begin MATERIAL
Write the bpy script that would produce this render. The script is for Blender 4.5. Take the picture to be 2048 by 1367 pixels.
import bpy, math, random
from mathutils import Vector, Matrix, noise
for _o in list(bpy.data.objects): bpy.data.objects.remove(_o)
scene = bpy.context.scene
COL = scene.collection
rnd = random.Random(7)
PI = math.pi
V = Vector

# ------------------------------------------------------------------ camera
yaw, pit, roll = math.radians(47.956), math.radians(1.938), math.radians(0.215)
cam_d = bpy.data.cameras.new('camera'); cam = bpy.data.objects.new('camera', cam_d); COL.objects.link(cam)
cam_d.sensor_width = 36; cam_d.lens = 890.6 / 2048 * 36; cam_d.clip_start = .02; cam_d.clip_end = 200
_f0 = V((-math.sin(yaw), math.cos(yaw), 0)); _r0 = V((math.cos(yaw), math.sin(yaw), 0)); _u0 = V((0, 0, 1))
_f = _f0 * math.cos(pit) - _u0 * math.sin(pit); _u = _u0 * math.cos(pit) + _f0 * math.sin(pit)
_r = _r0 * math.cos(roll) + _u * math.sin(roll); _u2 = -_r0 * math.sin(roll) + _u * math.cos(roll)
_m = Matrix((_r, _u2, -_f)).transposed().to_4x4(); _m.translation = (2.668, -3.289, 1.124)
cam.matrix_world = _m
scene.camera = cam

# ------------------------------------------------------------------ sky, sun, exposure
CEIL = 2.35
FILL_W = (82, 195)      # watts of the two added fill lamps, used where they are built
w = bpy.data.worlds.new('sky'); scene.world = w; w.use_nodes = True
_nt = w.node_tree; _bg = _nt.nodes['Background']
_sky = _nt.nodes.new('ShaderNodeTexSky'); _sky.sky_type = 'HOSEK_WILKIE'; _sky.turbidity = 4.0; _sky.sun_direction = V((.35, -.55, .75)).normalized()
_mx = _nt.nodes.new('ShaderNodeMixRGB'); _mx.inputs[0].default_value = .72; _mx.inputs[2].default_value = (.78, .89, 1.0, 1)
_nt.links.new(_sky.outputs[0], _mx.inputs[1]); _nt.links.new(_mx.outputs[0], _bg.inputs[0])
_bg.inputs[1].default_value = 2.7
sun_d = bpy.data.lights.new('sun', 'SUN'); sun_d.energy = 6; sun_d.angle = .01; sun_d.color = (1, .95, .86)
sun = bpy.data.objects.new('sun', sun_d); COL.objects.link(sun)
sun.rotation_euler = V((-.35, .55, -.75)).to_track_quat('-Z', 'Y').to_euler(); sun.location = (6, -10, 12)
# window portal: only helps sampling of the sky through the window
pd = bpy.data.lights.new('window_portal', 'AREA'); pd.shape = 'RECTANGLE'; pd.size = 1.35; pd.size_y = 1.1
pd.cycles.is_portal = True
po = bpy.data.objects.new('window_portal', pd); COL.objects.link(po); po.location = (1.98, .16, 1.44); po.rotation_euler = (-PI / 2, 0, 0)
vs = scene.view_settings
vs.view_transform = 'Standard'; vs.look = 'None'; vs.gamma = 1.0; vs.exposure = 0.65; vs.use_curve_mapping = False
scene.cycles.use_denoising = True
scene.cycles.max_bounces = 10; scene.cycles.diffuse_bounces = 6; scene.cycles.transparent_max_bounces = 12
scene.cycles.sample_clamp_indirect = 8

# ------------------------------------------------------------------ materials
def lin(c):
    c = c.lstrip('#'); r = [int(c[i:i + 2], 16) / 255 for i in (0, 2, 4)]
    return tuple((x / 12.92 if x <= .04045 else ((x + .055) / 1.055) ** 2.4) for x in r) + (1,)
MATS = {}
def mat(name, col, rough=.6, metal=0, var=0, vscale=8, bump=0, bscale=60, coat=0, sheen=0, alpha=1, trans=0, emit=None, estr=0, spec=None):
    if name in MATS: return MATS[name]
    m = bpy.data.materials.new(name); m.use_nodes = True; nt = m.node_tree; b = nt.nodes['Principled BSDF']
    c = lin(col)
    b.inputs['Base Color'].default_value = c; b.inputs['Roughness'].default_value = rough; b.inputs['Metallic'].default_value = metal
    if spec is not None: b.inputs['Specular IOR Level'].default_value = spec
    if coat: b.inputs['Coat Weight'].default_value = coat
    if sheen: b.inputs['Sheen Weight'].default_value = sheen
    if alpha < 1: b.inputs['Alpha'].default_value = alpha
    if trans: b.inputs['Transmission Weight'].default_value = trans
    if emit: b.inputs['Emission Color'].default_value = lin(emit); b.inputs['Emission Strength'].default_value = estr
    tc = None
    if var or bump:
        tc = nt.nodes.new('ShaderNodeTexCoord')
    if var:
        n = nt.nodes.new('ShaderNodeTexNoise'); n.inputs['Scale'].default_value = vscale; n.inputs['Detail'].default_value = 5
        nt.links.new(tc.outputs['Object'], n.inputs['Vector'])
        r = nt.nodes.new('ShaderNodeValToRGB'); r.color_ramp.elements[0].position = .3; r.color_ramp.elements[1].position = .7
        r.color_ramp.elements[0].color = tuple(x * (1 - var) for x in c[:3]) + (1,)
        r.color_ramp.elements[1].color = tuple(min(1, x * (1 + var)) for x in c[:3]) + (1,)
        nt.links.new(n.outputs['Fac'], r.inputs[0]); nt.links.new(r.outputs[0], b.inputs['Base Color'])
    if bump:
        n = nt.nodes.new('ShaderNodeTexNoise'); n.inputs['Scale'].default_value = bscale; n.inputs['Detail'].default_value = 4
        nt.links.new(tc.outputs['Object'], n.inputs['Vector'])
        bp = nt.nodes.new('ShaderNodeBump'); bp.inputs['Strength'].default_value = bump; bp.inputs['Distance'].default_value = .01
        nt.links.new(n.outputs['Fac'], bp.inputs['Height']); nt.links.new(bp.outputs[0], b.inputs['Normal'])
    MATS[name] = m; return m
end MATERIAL
begin MATERIAL
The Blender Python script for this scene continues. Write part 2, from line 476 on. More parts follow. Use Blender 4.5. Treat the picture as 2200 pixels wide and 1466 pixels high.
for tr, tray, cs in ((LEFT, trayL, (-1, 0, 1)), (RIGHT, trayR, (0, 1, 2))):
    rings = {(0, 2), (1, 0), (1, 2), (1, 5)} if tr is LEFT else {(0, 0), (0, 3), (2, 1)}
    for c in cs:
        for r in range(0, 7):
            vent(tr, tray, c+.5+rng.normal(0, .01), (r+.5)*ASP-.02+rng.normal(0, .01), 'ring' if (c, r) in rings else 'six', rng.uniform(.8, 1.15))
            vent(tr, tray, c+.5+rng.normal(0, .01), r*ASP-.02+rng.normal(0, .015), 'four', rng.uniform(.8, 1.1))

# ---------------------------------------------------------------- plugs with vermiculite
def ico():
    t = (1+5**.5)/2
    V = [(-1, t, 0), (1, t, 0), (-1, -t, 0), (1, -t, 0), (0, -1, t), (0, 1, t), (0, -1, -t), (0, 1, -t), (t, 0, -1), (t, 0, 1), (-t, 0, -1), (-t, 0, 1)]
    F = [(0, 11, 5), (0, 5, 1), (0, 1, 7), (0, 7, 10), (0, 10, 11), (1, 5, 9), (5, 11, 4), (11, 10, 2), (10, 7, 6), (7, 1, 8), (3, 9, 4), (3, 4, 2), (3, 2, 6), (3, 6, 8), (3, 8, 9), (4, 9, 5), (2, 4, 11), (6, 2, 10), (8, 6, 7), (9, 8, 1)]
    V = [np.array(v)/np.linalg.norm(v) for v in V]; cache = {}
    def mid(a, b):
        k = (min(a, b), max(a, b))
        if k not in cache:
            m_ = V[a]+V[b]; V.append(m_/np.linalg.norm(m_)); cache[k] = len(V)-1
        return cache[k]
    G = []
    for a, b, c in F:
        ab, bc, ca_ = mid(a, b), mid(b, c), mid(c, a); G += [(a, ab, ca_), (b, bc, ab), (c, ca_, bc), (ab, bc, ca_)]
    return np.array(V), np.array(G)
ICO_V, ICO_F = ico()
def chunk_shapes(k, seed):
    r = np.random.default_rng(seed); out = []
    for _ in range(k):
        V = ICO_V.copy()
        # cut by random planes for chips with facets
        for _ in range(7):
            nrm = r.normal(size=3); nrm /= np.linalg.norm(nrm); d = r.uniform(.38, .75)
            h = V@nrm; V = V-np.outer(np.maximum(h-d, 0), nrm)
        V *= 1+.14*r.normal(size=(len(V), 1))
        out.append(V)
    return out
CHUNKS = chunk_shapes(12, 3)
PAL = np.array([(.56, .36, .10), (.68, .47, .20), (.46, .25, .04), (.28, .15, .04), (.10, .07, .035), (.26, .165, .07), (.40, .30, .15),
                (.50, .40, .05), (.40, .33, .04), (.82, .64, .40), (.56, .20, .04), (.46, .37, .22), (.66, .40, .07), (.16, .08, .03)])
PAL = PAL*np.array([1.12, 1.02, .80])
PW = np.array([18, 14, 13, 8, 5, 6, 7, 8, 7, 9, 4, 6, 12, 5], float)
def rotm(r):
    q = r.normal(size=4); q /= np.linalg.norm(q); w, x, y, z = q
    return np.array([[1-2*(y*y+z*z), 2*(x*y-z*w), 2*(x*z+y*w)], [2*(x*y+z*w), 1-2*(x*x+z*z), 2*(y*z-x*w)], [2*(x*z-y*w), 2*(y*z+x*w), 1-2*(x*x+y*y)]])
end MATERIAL
§ WHAT YOU SHOULD DO: Write the lines again exactly, beginning at the line that has "Write the bpy" and stopping after the line that has "scene.camera = cam"; include no other lines.

§ RESPONSE:
Write the bpy script that would produce this render. The script is for Blender 4.5. Take the picture to be 2048 by 1367 pixels.
import bpy, math, random
from mathutils import Vector, Matrix, noise
for _o in list(bpy.data.objects): bpy.data.objects.remove(_o)
scene = bpy.context.scene
COL = scene.collection
rnd = random.Random(7)
PI = math.pi
V = Vector

# ------------------------------------------------------------------ camera
yaw, pit, roll = math.radians(47.956), math.radians(1.938), math.radians(0.215)
cam_d = bpy.data.cameras.new('camera'); cam = bpy.data.objects.new('camera', cam_d); COL.objects.link(cam)
cam_d.sensor_width = 36; cam_d.lens = 890.6 / 2048 * 36; cam_d.clip_start = .02; cam_d.clip_end = 200
_f0 = V((-math.sin(yaw), math.cos(yaw), 0)); _r0 = V((math.cos(yaw), math.sin(yaw), 0)); _u0 = V((0, 0, 1))
_f = _f0 * math.cos(pit) - _u0 * math.sin(pit); _u = _u0 * math.cos(pit) + _f0 * math.sin(pit)
_r = _r0 * math.cos(roll) + _u * math.sin(roll); _u2 = -_r0 * math.sin(roll) + _u * math.cos(roll)
_m = Matrix((_r, _u2, -_f)).transposed().to_4x4(); _m.translation = (2.668, -3.289, 1.124)
cam.matrix_world = _m
scene.camera = cam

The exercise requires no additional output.